The secondary is led by All-American cornerback Malcolm Jenkins, one of the premier cover corners in College Football. Last year he had 47 tackles and intercepted four passes. Both safeties, Anderson Russell and Kurt Coleman, are returning starters.

They will be asked to stop a Trojan offense that amassed 558 yards against Virginia, 350 in the air and 208 on the ground. Sanchez was 26-of-35 for 338 yards, spreading out his passes to 9 different receivers. Three of them for scores. He also handed the ball off to 8 different backs. C.J. Gable, Joe McKnight, Stafon Johnson and Allan Bradford did most of the damage.

Special Teams

A key to any Tressel team is the kicking game. Place kicker Ryan Pretorius, an All-American canidate, hit on 18 of 23 field goals last year and is 6-for-7 so far this year. Punter A.J. Trapasso is one of the best in the Big Ten.

But USC has a couple of great kickers as well. David Buehler had a field goal against Virginia and has been hitting them consistently in practice from 50 yards.

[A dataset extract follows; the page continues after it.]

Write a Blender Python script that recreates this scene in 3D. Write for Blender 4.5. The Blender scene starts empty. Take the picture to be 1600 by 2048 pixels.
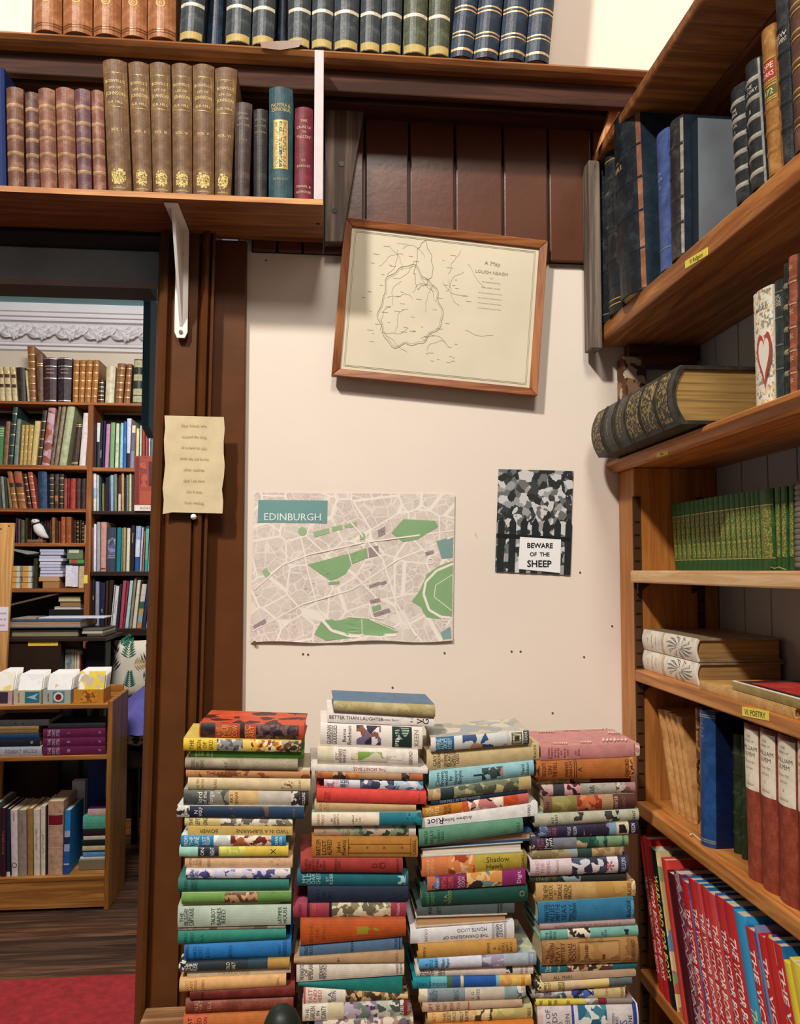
import bpy, math, random
from mathutils import Vector as V, Matrix
random.seed(7)
S = bpy.context.scene
# ---------------------------------------------------------------- camera, world, light, exposure
F_PX, CX, HZ = 1600.0, 800.0, 1140.0          # focal length in pixels of the 1600x2048 frame, centre, horizon row
YAW, PITCH = math.radians(5.4), math.radians(3.3)
EYE = V((0, 0, 1.55))
PPY = HZ - F_PX*math.tan(PITCH)
cam = bpy.data.cameras.new('camera'); co = bpy.data.objects.new('camera', cam); S.collection.objects.link(co)
co.location = EYE; co.rotation_euler = (math.pi/2+PITCH, 0, -YAW)
cam.sensor_fit = 'HORIZONTAL'; cam.sensor_width = 36; cam.lens = 36*F_PX/1600
cam.shift_y = (PPY-1024)/1600; cam.clip_start = .05
S.camera = co
w = bpy.data.worlds.new('world'); S.world = w; w.use_nodes = True
w.node_tree.nodes['Background'].inputs[0].default_value = (1.0, .93, .86, 1)
w.node_tree.nodes['Background'].inputs[1].default_value = .125
def lamp(name, loc, power, size, col=(1, .93, .84), target=None):
    l = bpy.data.lights.new(name, 'AREA'); l.energy = power; l.size = size; l.color = col; l.shape = 'DISK'
    o = bpy.data.objects.new(name, l); S.collection.objects.link(o); o.location = loc
    d = (V(target)-V(loc)) if target else V((0, 0, -1))
    o.rotation_euler = d.to_track_quat('-Z', 'Y').to_euler()
    return o
lamp('ceiling_lamp_front', (-1.6, -1.2, 4.75), 186, .3, target=(.1, 1.6, 1.5))
lamp('ceiling_lamp_room', (.1, -1.7, 4.7), 88, .9, target=(.2, 1.6, 1.2))
lamp('ceiling_lamp_back', (-1.0, 3.0, 3.06), 74, .7, (1, .95, .9), target=(-1.2, 4.2, 0.6))
S.view_settings.view_transform = 'Standard'; S.view_settings.look = 'None'
S.view_settings.exposure = 0.0; S.view_settings.gamma = 1.0; S.view_settings.use_curve_mapping = False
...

Punter Greg Woidneck usually has terrific hang time.

Ray Small, the OSU break-away punt returner, zigged and zagged 69 yards for a touchdown against Ohio University. Small was also the Buckeyes leading receiver with 5 catches for 27 yards. Maurice Wells, Saine and Herron split time returning kickoffs so far this year.
The Trojans also have a pretty shifty punt return by the name of Joe McKnight, and kickoff returner, Ronald Johnson, like the Buckeyes’ Small, is a real speedster and one of the Trojans leading receivers.

Current Odds

USC started off as a 7.5-point favorite. They have been bet up currently to an 11-point favorite. That’s a huge spread for a #1 vs. #5. Apparently the smart money doesn’t think the Buckeyes should be rated that high. I have to agree. I have them at #8 in my poll. All the signs point to a team that is regrouping. But is there enough time for the entire Buckeye team to regroup and mount a cohesive attack against the #1 Trojans?